I am working on the following question:
Suppose $z_0 \in \mathbb{C}$ is an isolated singular point of the function f of a given type (removable, pole of order N, essential). Show that $z_0$ is an isolated singular point of
- $g(z)=1/f(z)$
- $h(z)=f^2(z)$
and find its type.
My approach:
First, to show that $z_0$ is still an isolated singular point I thought I could apply the chain rule and then get an expression with the derivative of $f$ and since we know $f$ is not analytic at the isolated singular points then $g$ and $h$ must not be analytic at the isolated singular points.
However, when I looked at the example $f(z)=\frac{e^z}{1+z^2}$ and $g(z)=\frac{1+z^2}{e^z}$ it is clear $f(z)$ has isolated singular points at $i$ and $-i$ but these are not isolated singular points of $g(z)$.
To determine the types of the singular points I attempted to use the limit definitions. So if $z_0$ is a pole of $f(z)$ then $\lim_{z\to z_0}f(z)= \infty$. Therefore, $\lim_{z\to z_0}g(z)= 1/\infty=0$ which is finite and therefore $z_0$ is a removable singularity of $g(z)$. Is this approach valid?
For example, if "$g(z) = 1/f(z)$" is taken as the definition of $g$, it implies the domain of $g$ is all points $z$ in the domain of $f$ where $f(z) \ne 0$. It could be, as in your example, that you can take a formula $f(z) = \ldots$ and simplify $g(z) = 1/\ldots$ to an expression that is defined at some points where $f$ is not defined. That will just say that the singularity of $g$ at such a point is removable.

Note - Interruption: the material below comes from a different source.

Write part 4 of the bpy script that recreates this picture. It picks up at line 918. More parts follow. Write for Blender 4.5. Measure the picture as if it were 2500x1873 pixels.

EDIT: In fact, part of the answer to this problem will say that if $f$ has a pole at $z_0$, $g$ will have a removable singularity there. On the other hand, if $f$ has a removable singularity at $z_0$ your answer will depend on whether, after removing the removable singularity, you get a value of $0$ there.
However, the statement of the question is wrong for a different reason: if $f$ has an essential singularity at $z_0$, it is quite possible that $z_0$ is a limit point of a sequence of zeros of $f$, and then the singularity of $g$ at $z_0$ is not isolated. Consider e.g. $f(z) = \sin(1/z)$.